Ron, I'm really enjoying your great photography. Few people stop to
admire the beauty of wild roadside plants. Of course, on foot or
bicycle one has a far better chance of seeing them at all!

Your web page could be a good resource for identifying roadside
flora of northeastern US and adjacent parts of Canada. Adding the
scientific name of the plants would make it far more valuable, since
common names not only differ geographically, but the same name is
used to describe completely different plants in different areas.
You could also indicate whether they are natives or aliens. Not
to be too critical, but many of the plants you've photographed
would be more accurately called wildflowers than weeds. The
technical term for herbaceous (non-woody) plants other than
grasses is forbs.

Have you spotted any columbines yet (Aquilegia canadensis)? Since
you're a few weeks ahead of us here, I'd expect they'd be in bloom
there soon, if not already. They like semi-shade.

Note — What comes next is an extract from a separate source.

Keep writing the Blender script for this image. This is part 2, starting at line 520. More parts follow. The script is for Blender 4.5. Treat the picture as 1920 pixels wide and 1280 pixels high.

It's actually just something I'm doing between Dobermans, Annie
http://home.att.net/~rhhardin/annie.html having died of kidney failure
in April and Vicki http://home.att.net/~rhhardin/vicki.html (not there yet)
coming on Tuesday.

I'm not all that sure of the identifications in any case and willing to
change any of them ; mostly I use Newcomb's Wildflower Guide, which has
a great indexing scheme for most but not all wildflowers, the ``not all''
meaning the cases where they're in the book but you can't find them,
not that the thing isn't in the book.

He does, however, have an index by both informal and official names,
if in desperation to find out what I think I'm identifying.

I think a couple of them I identified from my copy of _Ontario Weeds_.

No Columbines; I'd surely have noticed one, but they just may not be
on one of my regular bike routes. I notice pretty big population
differences based on route.

--
Ron Hardin


On the internet, nobody knows you're a jerk.